When looking for examples of a group massacring their enemies mercilessly, often when they are all but defenseless, one need look no further than the Bible. The Old Testament and Hebrew Bible are rife with the tales of slaughter and mayhem. They are of course not alone, the citizenry of ancient towns were put to the sword in numerous instances, in multiple civilizations around the world, leaving behind archaeological evidence which provides scholars with an understanding of what occurred, though the motives are unclear. In some of the biblical narratives, the slaughter of the enemies of the Israelites is reported approvingly. In others, such as the slaughter of the Holy Innocents following the visit of the Magi to the young Jesus, the massacre is clearly reported with condemnation.
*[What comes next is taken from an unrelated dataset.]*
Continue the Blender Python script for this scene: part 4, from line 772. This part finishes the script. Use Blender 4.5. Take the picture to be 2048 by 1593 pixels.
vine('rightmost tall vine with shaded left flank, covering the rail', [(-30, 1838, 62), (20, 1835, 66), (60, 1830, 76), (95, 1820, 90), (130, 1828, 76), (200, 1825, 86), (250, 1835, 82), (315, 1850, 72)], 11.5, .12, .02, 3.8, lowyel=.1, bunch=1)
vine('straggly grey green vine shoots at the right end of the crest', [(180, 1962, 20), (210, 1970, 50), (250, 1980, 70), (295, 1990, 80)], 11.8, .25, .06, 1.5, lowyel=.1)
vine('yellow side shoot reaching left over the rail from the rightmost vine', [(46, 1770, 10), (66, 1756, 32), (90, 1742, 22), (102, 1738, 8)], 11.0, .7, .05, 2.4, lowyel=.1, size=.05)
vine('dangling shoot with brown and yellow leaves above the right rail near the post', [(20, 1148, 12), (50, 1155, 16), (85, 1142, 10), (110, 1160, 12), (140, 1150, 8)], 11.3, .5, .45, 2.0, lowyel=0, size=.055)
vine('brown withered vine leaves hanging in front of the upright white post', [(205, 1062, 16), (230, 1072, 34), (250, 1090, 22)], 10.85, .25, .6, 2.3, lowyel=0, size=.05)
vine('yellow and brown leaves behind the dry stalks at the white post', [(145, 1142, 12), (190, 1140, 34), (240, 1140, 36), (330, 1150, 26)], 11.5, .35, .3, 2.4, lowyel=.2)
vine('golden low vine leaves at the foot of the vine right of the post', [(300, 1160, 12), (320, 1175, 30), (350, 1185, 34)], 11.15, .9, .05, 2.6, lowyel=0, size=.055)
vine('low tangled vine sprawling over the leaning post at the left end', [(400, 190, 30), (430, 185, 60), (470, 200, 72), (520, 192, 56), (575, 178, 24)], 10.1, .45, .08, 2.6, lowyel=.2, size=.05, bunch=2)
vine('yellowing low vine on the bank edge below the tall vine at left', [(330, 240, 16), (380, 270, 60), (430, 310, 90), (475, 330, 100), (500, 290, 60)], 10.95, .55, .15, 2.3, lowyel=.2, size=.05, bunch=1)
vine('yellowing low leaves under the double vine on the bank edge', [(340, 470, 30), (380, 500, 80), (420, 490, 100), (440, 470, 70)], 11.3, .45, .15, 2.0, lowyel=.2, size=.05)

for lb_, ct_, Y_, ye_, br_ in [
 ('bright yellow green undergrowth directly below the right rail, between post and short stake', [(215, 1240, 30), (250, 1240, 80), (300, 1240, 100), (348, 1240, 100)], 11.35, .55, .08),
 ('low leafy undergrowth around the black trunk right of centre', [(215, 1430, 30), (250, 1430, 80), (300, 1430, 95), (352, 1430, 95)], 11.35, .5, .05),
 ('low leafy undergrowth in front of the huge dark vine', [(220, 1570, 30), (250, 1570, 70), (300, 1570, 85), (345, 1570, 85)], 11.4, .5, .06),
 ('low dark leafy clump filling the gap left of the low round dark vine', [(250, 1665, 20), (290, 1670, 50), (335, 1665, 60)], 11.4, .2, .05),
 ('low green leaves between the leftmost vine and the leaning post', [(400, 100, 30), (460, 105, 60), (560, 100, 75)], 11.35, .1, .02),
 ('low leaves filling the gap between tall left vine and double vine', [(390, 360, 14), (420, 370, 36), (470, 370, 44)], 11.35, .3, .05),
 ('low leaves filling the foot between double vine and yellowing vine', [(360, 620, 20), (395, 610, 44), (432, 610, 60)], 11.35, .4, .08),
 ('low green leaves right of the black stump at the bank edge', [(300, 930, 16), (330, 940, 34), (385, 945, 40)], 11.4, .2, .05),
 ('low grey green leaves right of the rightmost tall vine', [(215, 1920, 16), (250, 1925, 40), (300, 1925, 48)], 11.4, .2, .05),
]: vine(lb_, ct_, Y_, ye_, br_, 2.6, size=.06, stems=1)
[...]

Massacres of groups considered to be pagans continued beyond the days of the bible and the wars of antiquity, including for example the killing of more than 4,000 Saxons, considered to be pagans, on the order of the Emperor Charlemagne as part of his military campaign to convert Lower Saxony to Christianity in 782. The Druids in Britain were largely destroyed in a massacre in Anglesey known as the Menai massacre, which led to the forced imposition of Roman religion in what was then Britannia, destroying not only the population, but their shrines and schools. The Romans themselves were the victims of massacres at the hands of the Huns and in Asia Minor on the order of Mithridates when at least 80,000 were murdered in multiple locations in a carefully planned mass liquidation.
Here are some of the grisly massacres of antiquity, including some of those described in the bible.
1. Moses commanded the massacre of those who worshipped the Golden Calf
The biblical story of the Golden Calf, made by Moses’ brother Aaron as the former was attending God on Mount Sinai, includes a massacre which is often overlooked, and another which did not happen. According to the story related in chapter 32 of Exodus an angry God, aware of what the Israelites were doing, told Moses that he would destroy the Israelites and Moses would become the father of a new people. Moses successfully dissuaded God from carrying out his promise, and God “repented of the evil He said He would do unto His people”. Moses returned to the Israelites, destroyed the stone tablets upon which God had written the Commandments, and then destroyed the Golden Calf in fire, ground the remains to dust, put them in water, and forced the Israelites to drink.
The Levites had not worshiped the idol, and Moses called the Levites to him, commanding them to arm themselves and, “go from gate to gate throughout the camp, and slay every man his brother, and every man his companion, and every man his neighbor”. According to the account in Exodus, chapter 32:26-28, the Levites did as Moses commanded, “and there fell of the people that day about three thousand men”. The Golden Calf and the incident of Israelite disobedience is referred to in later books of the Hebrew Bible, including in Nehemiah Chapter 9, but the ensuing massacre of three thousand by the Levites is not recounted there. Instead the passage stresses the forgiveness of the sin of idolatory.